Действительно, когда поступала информация о незаконных действиях почтово-телеграфных чиновников, проводилось служебное расследование. Например, в августе 1867 года управляющий Петрозаводской губернской почтовой конторой П.И. Ломачевский сообщил в Министерство почт и телеграфов, что, по имеющимся сведениям, «каргопольский почтмейстер [Ф.В. Елошин] позволяет себе читать проходящие через вверенную ему почтовую контору не принадлежащие ему письма». Управляющий министерством Н.И. Лаубе распорядился провести секретное дознание и, если сведения подтвердятся, сделать «строжайшее внушение», предупредив, что «в случае повторения будет уволен от службы». Но почтмейстеру удалось опровергнуть обвинение[192].
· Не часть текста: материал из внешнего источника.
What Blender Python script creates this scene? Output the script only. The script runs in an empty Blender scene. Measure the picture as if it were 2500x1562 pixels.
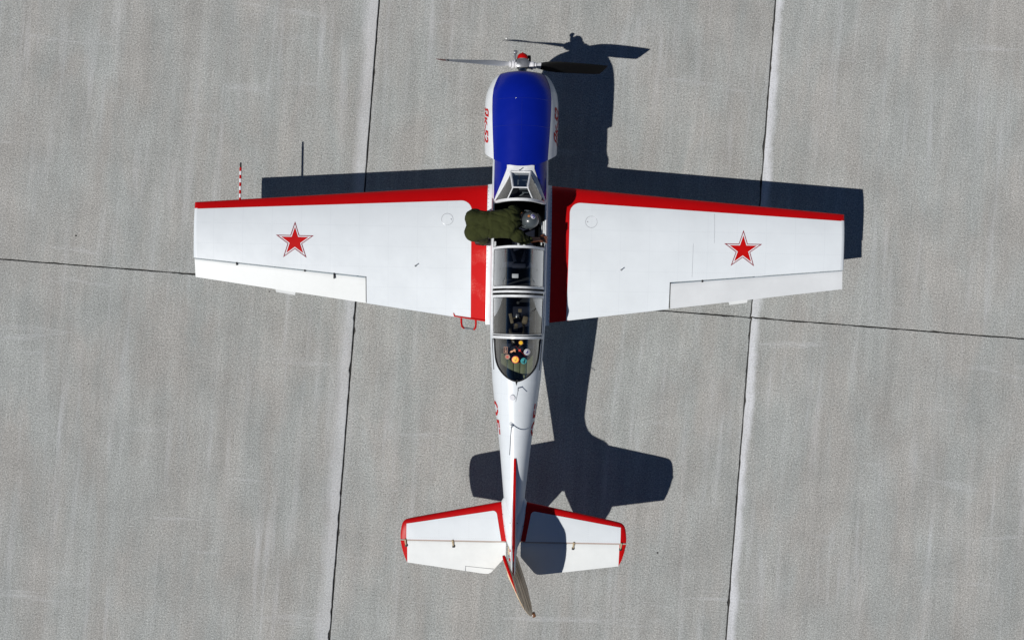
import bpy, bmesh, math, random
from mathutils import Vector, Matrix, noise as mnoise

random.seed(7)
R = math.radians
SC = bpy.context.scene
COL = SC.collection

# ------------------------------------------------------------------ camera
CAM_H = 15.35
cam_d = bpy.data.cameras.new('camera')
cam_d.sensor_fit = 'HORIZONTAL'
cam_d.sensor_width = 36.0
cam_d.lens = 36.0 * 2421.0 / 2500.0
cam_d.clip_end = 6000.0
cam = bpy.data.objects.new('camera', cam_d)
cam.location = (0, 0, CAM_H)
cam.rotation_euler = (0, 0, 0)
COL.objects.link(cam)
SC.camera = cam

# ------------------------------------------------------------------ light
SUN_DIR = Vector((0.5907, 0.4498, -1.0)).normalized()      # direction the light travels
sun_el = math.asin(-SUN_DIR.z)
sun_az = math.atan2(-SUN_DIR.x, -SUN_DIR.y)
world = bpy.data.worlds.new('World')
SC.world = world
world.use_nodes = True
wn = world.node_tree
bg = wn.nodes['Background']
sky = wn.nodes.new('ShaderNodeTexSky')
sky.sky_type = 'NISHITA'
sky.sun_disc = False
sky.sun_elevation = sun_el
sky.sun_rotation = sun_az
sky.altitude = 2500.0
sky.air_density = 0.6
sky.dust_density = 0.0
sky.ozone_density = 6.0
wn.links.new(sky.outputs['Color'], bg.inputs['Color'])
bg.inputs['Strength'].default_value = 0.05
sun_d = bpy.data.lights.new('sun', 'SUN')
sun_d.energy = 4.0
sun_d.angle = R(0.5)
sun_d.color = (1.0, 0.975, 0.945)
sun = bpy.data.objects.new('sun', sun_d)
sun.rotation_euler = SUN_DIR.to_track_quat('-Z', 'Y').to_euler()
sun.location = (-20, -16, 34)
COL.objects.link(sun)
vs = SC.view_settings
vs.view_transform = 'Standard'
vs.look = 'None'
vs.exposure = 0.0
vs.gamma = 1.0
vs.use_curve_mapping = False

# ------------------------------------------------------------------ helpers
def tag(o, label=None, cat=None, group=None, kind=None):
    if label: o['label'] = label
    if cat: o['category'] = cat
    if group: o['group'] = group
    if kind: o['kind'] = kind
    return o

def empty(name, loc=(0, 0, 0), rz=0.0, parent=None):
    o = bpy.data.objects.new(name, None)
    o.empty_display_size = 0.2
    o.location = loc
    o.rotation_euler = (0, 0, rz)
    COL.objects.link(o)
    if parent: o.parent = parent
    return o

def finish(bm, name, mats, parent=None, smooth=True, angle=35, merge=0.0, fix=True):
    if merge > 0:
        bmesh.ops.remove_doubles(bm, verts=bm.verts, dist=merge)
    if fix:
        bmesh.ops.recalc_face_normals(bm, faces=bm.faces)
    me = bpy.data.meshes.new(name)
    bm.to_mesh(me)
    bm.free()
    if not isinstance(mats, (list, tuple)): mats = [mats]
    for m in mats: me.materials.append(m)
    if smooth:
        me.shade_smooth()
        me.set_sharp_from_angle(angle=R(angle))
    o = bpy.data.objects.new(name, me)
    COL.objects.link(o)
    if parent: o.parent = parent
    return o

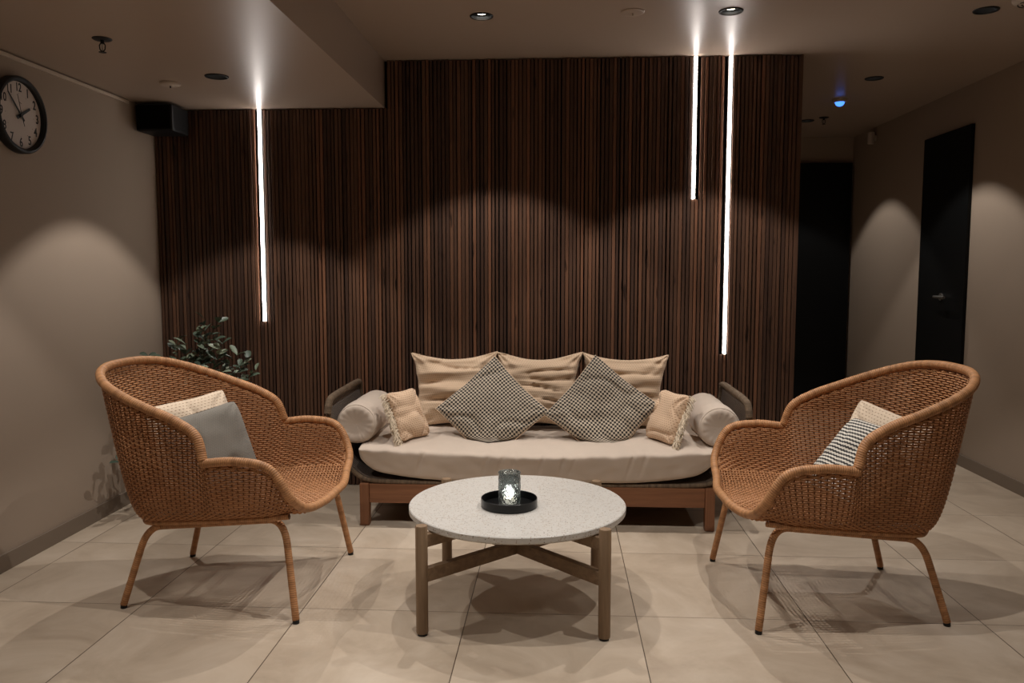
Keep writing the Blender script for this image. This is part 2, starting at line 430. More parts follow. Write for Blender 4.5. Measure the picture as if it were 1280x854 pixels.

Неприкосновенность частной переписки внешне ограничивалась лишь специальными законами или распоряжениями императора. В Артикуле воинском, утвержденном Петром I 26 апреля 1715 года, имелся параграф 124, в котором объявлялось: «Никто из пленных да не дерзает письма свои сам запечатывать… и тайным образом оныя пересылать. Но должен, не запечатав, коменданту вручить»[193]. Согласно Уставу о банкротах, принятому 19 декабря 1800 года, их письма должны были пересылаться до учреждения конкурса в судебное место, а по учреждении конкурса — в конкурс и распечатываться при банкроте и его кредиторах[194]. Постановление Комитета министров от 26 февраля 1818 года предусматривало получение страховых отправлений нижними чинами через полковое начальство. Особый случай представляла переписка «политических преступников». В 1826 году, после восстания декабристов, Николай I повелел, чтобы вся корреспонденция для отправленных на каторгу и в ссылку «была выдаваема им и принимаема от них на почту через начальников губерний». Для этого из МВД в Почтовый департамент присылались списки сосланных «государственных преступников»[195].